In fact, the base 330i accelerates from 0-60 mph in just 5.6 seconds, and seems quite the bargain at $43,800. That's almost six grand less than the average price for a new car, especially for BMW pedigree.

Ford Mustang

As other manufacturers are killing off their "pony cars" in the near future, such as Dodge's Challenger and Chevy's Camaro, you have to give Ford credit for sticking it out with a traditional rear-wheel drive, V8 powered coupe. Right now represents an interesting time for the Mustang, as Ford transitions between the outgoing model — internally dubbed the S550 — and the new seventh-generation S650 Mustang.

The S650 brings a new version of Ford's Coyote 5.0 liter V8 with 480 horsepower, which is a modest improvement over the 2018-2022 Coyote engine. For the value-conscious, there's also a new four-cylinder EcoBoost on tap with 315 horsepower, which is certainly nothing to sneeze at. Once again, that figure is similar to the outgoing model's EcoBoost with 310 horsepower.

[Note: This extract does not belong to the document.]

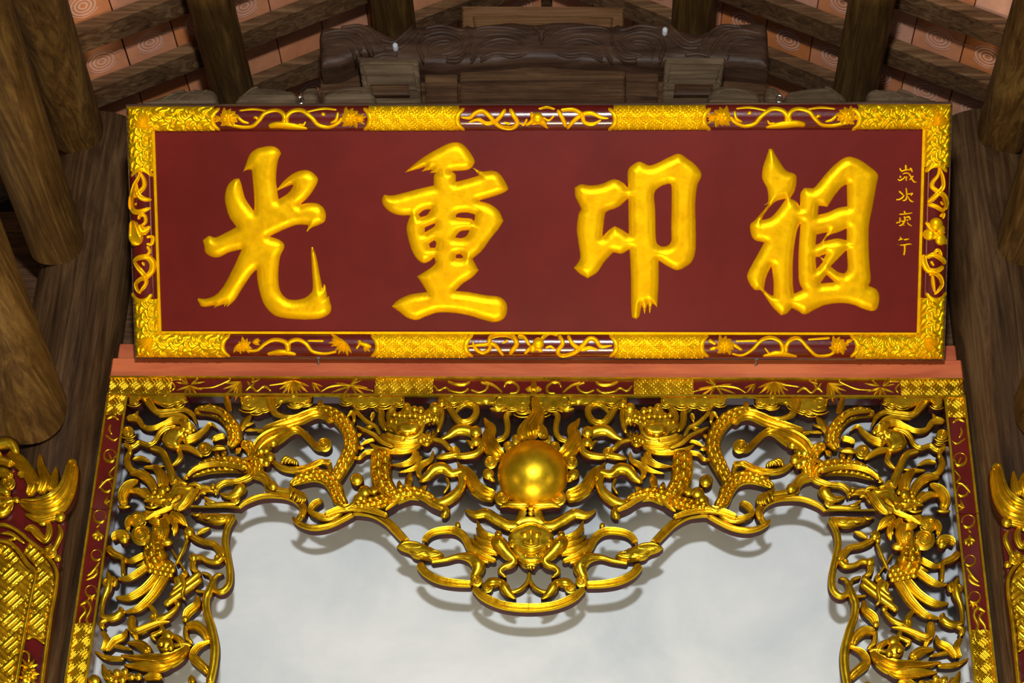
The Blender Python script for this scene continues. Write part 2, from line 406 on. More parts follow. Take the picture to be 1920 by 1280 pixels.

What will definitively be different is styling. The S650 has a longer and lower hood line with totally redesigned headlights, which are both slimmer and more rectangular compared to the S550. The interior also received a total restyling and is, for lack of a better word, less retro than the S550.

The order banks for the S650 Mustang officially opened on March 27, 2023, but if you prefer the more classic styling of the S550, they're absolutely still sitting in dealership showrooms for the taking. Either way, kudos to Ford for keeping the Mustang as the last man standing. Extra kudos for retaining a six-speed manual transmission to boot.